Sin embargo, la clave de mi error de percepción no era esa. ¡Qué claras se ven las cosas en el comedor que fue de los Dominguín con un licor de hierbas en la mano! ¡Pero si yo nunca bebo licor de hierbas! La clave de mi error estuvo en creer que el ciclo del espectáculo se había terminado.
Las batallas más enconadas necesitan de perfiles carismáticos. Necesitan de un líder que tenga una historia que contar. Y que lo haga apasionadamente. Feijóo funciona como presidente, pero no como candidato a presidente. Sus vídeos electorales y su testimonio no encienden como deberían.
Vamos a meternos en su cabeza. Vamos a sumergirnos en su estrategia como yo me he metido en la piscina de Luis Miguel. Feijóo proponía un cambio de ciclo: un giro copernicano para España. ¡Casi una nueva Transición! El paso de un país en manos de los independentistas a un país "en manos de la concordia".
Con su manera de arengar, es imposible convencer a alguien de que estamos en ese punto tan emocionante. Las elecciones más enconadas, ahora estoy seguro, requieren un líder carismático. Un pescador de hombres.
No es que Sánchez sea la reencarnación de Cicerón. De hecho, resulta un parlamentario bastante mediocre: en las sesiones de control al Gobierno, lee los textos que le han preparado sus asesores incluso en las réplicas a la oposición. ¡Lee lo que le han escrito sin saber qué le van a decir! Te veo, cada miércoles, desde la tribuna, bribón. Como Moncloa siga imprimiendo tantos folios, no van a quedar árboles en el mundo.
Pero Sánchez construyó una historia y se dejó la vida contándola. Era el relato del "socialdemócrata al que una prensa mayoritaria y conservadora había intentando asesinar en los medios". Era el relato del único hombre que podía "frenar a la ultraderecha".
Al principio, sonaba a risa. A muchos nos sigue dando la risa. Pero se paseó por platós, estudios de radio y mítines con ese relato con el que percutió hasta el final.
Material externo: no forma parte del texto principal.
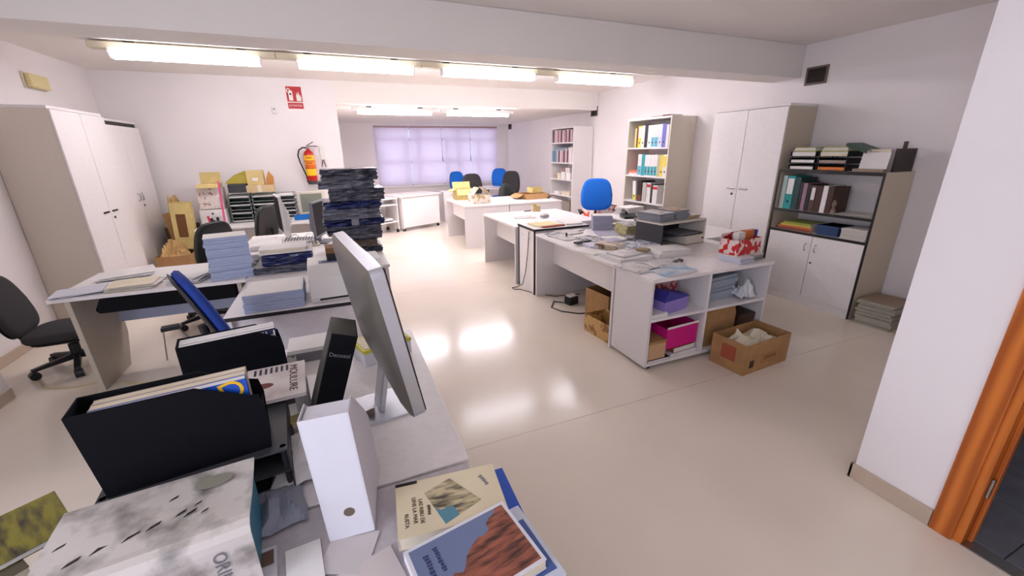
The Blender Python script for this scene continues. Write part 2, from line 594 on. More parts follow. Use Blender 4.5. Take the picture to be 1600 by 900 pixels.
# ================================================================== LARGE OBJECTS
# ---- ceiling lights
def light(name, label, x0, x1, y, zt, group, tx0, tx1):
    t = thing(name, label, 'light', ((x0 + x1) / 2, y, zt), 0, group)
    h = (x1 - x0) / 2
    a, b = tx0 - (x0 + x1) / 2, tx1 - (x0 + x1) / 2
    obj('housing', B(-h, -0.055, -0.075, h, 0.055, -0.018), BEIGEP if name == 'fluorescent_batten' else WHITEP, t, bevel=0.004)
    for s in (-0.6, 0.6):
        obj('bracket', B(s * h - .04, -0.02, -0.018, s * h + .04, 0.02, 0.0), DGREY, t)
    poly = [(-0.06, 0), (-0.075, -0.035), (-0.055, -0.075), (0.055, -0.075), (0.075, -0.035), (0.06, 0)]
    if name != 'fluorescent_batten':
        poly = [(p[0] * .7, p[1] * .6) for p in poly]
    obj('diffuser', MB().prism([(p[0], p[1] - 0.075) for p in poly], a, b, 'x'), TUBEM if name == 'fluorescent_batten' else TUBEF, t)
    for u, w in ((a - .012, a), (b, b + .012)):
        obj('end_cap', MB().prism([(p[0] * 1.06, p[1] * 1.06 - 0.075) for p in poly], u, w, 'x'), WHITEP, t)


which = ['leftmost', 'second from left', 'third from left', 'rightmost']
for k in range(4):
    x0 = -1.98 + 1.57 * k
    t0 = -1.82 + 1.62 * k
    light('fluorescent_batten', 'bright fluorescent ceiling light, %s of the four in the row behind the beam' % which[k], x0, x0 + 1.565, 5.62, CZ, 'ceiling lights behind the beam', t0, t0 + 1.25)
for k, (a, b) in enumerate(((0.5, 1.72), (2.0, 3.18))):
    light('fluorescent_light', 'bright ceiling light before the window, %s one of the far pair' % ('left' if k == 0 else 'right'), a - .1, b + .1, 7.8, 2.36, 'far ceiling lights', a, b)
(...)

Era el boxeador agotado en la esquina, pero seguía golpeando con su historia. Se subía al escenario, gritaba y sudaba.
"¡Joder, es verdad! ¡Es que el padre Feijóo no convence a nadie! ¡A quién va a movilizar con esas maneras!", le escuché a un poderoso periodista que había puesto sus esperanzas en el líder del PP.
No podemos olvidar que Feijóo ha ganado las elecciones, que ha hecho crecer a su partido una barbaridad. Pero su victoria se ha convertido en derrota por culpa de las expectativas generadas por el propio PP. Ni frente al "peor gobierno de la democracia" –así lo definen– han sabido cosechar una mayoría suficiente para gobernar.
Tengo que dejar de escribir. Ya no hay mucho más que decir. Le queda a Sánchez cuadrar sus pactos de investidura con los nacionalistas. Lo hará. Mucho más difícil resultaba ganar perdiendo estas elecciones. Resuenan en mi cabeza las palabras de Luis Miguel en la última corrida de aquel verano sangriento: "Con la izquierda lo voy a matar, hijos de puta".